Sometime in the late 1960s, Daion began exporting Yamaki guitars to America, where they were well received. By the early 1980s, however, Daion felt that the Yamaki Martin-style guitars were getting lost among similar instruments from other Japanese builders like Takamine, Yasuma, and C.F. Mountain, so they redesigned the entire acoustic line and started building acoustic-electrics and solid-body electrics as well as oddities like double-neck acoustics. They dropped the Yamaki name and rebranded their instruments as Daion guitars. Daion began an extensive advertising campaign to introduce the new line around 1982, but this was a time when musicians were more interested in the new MIDI-equipped synthesizers than in guitars. In 1984 Daion stopped importing guitars to America and soon went out of business. Yamaki, on the other hand, survived the downturn of the 1980s and now makes parts for other Japanese guitar companies.

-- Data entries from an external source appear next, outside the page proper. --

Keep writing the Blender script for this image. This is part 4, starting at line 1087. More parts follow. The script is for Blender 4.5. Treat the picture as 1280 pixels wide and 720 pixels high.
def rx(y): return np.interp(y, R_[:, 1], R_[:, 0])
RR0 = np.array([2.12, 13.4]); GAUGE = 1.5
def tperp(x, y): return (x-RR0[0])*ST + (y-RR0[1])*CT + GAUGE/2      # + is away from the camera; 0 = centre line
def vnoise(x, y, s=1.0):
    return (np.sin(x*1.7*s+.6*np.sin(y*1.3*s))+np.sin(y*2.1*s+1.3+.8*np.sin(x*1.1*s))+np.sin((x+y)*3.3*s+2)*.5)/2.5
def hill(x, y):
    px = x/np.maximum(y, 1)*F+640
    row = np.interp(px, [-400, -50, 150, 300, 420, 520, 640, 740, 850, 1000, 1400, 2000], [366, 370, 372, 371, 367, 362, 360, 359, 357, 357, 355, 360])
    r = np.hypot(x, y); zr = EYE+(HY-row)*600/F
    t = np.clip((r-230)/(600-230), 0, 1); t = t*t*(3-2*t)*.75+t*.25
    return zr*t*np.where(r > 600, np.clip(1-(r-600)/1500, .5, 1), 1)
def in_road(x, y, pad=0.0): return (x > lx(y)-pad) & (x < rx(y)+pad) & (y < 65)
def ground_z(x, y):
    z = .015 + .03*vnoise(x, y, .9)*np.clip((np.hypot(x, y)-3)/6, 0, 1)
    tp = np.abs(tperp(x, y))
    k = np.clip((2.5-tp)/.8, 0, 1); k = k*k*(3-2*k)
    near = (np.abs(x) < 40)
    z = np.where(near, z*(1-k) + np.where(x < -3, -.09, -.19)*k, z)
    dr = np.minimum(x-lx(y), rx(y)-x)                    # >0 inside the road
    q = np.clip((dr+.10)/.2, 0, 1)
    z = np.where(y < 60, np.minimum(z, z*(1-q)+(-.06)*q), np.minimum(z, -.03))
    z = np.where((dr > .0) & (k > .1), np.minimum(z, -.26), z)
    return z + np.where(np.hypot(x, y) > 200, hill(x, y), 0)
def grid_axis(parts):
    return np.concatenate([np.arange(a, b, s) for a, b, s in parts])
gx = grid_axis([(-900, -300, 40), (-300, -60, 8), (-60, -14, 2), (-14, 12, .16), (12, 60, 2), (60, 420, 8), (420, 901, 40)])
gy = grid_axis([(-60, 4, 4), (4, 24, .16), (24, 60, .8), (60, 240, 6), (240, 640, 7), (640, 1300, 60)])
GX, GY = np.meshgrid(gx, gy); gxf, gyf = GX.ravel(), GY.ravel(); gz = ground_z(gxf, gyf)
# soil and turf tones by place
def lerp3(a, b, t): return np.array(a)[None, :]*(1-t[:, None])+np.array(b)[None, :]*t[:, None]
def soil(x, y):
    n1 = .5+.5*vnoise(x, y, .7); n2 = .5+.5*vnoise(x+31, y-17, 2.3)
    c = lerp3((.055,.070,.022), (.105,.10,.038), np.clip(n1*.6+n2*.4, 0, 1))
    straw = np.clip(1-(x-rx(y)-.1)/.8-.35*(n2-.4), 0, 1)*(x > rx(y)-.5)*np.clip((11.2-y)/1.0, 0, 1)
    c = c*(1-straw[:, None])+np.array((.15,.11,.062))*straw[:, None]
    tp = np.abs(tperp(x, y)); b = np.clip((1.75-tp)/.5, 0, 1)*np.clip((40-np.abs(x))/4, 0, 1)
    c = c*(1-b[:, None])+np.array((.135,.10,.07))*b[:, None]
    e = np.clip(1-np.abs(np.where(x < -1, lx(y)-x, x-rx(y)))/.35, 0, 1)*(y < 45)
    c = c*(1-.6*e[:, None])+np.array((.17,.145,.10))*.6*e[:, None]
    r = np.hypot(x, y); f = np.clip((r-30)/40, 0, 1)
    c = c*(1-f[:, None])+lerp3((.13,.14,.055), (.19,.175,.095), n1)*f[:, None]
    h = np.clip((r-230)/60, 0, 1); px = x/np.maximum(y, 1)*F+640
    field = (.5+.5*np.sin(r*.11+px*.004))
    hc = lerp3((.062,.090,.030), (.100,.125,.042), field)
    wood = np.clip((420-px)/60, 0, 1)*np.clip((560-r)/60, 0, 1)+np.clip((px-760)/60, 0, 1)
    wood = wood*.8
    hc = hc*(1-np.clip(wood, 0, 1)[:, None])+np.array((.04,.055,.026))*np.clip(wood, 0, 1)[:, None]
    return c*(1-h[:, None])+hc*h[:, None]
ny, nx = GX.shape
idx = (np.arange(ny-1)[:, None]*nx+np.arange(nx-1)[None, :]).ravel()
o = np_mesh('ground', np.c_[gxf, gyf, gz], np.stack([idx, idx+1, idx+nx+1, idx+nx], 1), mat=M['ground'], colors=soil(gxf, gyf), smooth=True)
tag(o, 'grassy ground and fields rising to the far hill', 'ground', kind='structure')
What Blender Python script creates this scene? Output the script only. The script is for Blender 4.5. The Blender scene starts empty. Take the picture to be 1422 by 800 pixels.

1972 Fender Stratocaster (early '60s)

1975 Gibson Les Paul standard

1985 Fender Stratocaster ('70s)

1987 Takamine EN10C


1989 Fender Stratocaster Plus

1996 Gibson Nighthawk

1996 Washburn SBS-20

1997 Gibson ES335 TDC

2000 Bailey Build-Your-Own (BYO) course #1

During late August, early September 2000 I attended Mark Bailey's Build Your Own guitar course as an important birthday present and this the result!

I designed and handcrafted this guitar from blocks of mahogony, maple and ebony in the space of 2 weekends.
I am astounded at what I've achieved with Mark's guidance given my lack of woodworking experience and the short time available. Attending the course was a very rewarding experience. The result plays like a professionally produced instrument and it is often my instrument of choice - it feels so "sorted" and it's simple yet versatile. The finish is hand-rubbed Danish Oil. The Seymour Duncan Custom P90s are a joy - my favorite pickup so far.
Please click here for lots more pictures of the construction and final guitar.

2001 Bailey Build-Your-Own (BYO) course #2

March to July 2001


Having attended Mark Bailey's Build Your Own guitar course in 2000 I just HAD to go back and attempt a set neck instrument.

The body is constructed from a block of selected mahogony with a book-matched maple cap - deeply carved.

The neck and head are also hewn from a single block of mahogony. An offcut from the maple cap was book-matched and glued to the face of the headstock.

The fingerboard is ebony.

I decided not to inlay marker dots on the face of the fingerboard. There are small position dots conventionally down the side of the neck. Wide fretwire was used for easy bending.

The nut is graphtec and the tuners are gold locking Spertzels (and very smart too). The instrument has a gold Wilkinson tremelo bridge.

I chose Seymour Duncan humbuckers; a Jazz at the neck and a JB for the bridge. There is one tone and one volume control. The pickups can both be tapped via a push-pull pot.

It took me four weekends to make the guitar plus an assembly / setting-up day. Mark kindly sprayed the instrument with nitro-cellulose.

Click here for more pictures of this instrument.

2003 Gibson SG Special Pete Townsend signature

2003 Gretsch Country Classic I


When Chet Atkins moved in the Gibson direction Gretsch lost the right to call the 6220S a "Country Gentlemen" - instead it was called a "Country Classic". The 'I' indicates a single cutaway. Double cuts are predictably suffixed by 'II".

I sold my 335 to enter the rockabilly realm of Gretsch. I've always loved Brian Setzer's playing and Richard leant me his White Falcon at a practice after the guitar I had bought along failed. I was smitten!

I can't make my mind up with this guitar whether I prefer the scratchplate on or off... Normally it's not an issue - I generally don't like scatchplate- period.

This guitar loves The Monkees songs, Pretty Woman and Sleepwalk.. plus anything rockabilly...


2004 Baldwin Burns Marvin 1966

Serial number 19240. Built in December 1966.

2005 Gibson Les Paul standard, custom shop '59 relic

Built in 1999 and tastefully aged. Purchased from Guitar World, Orlando.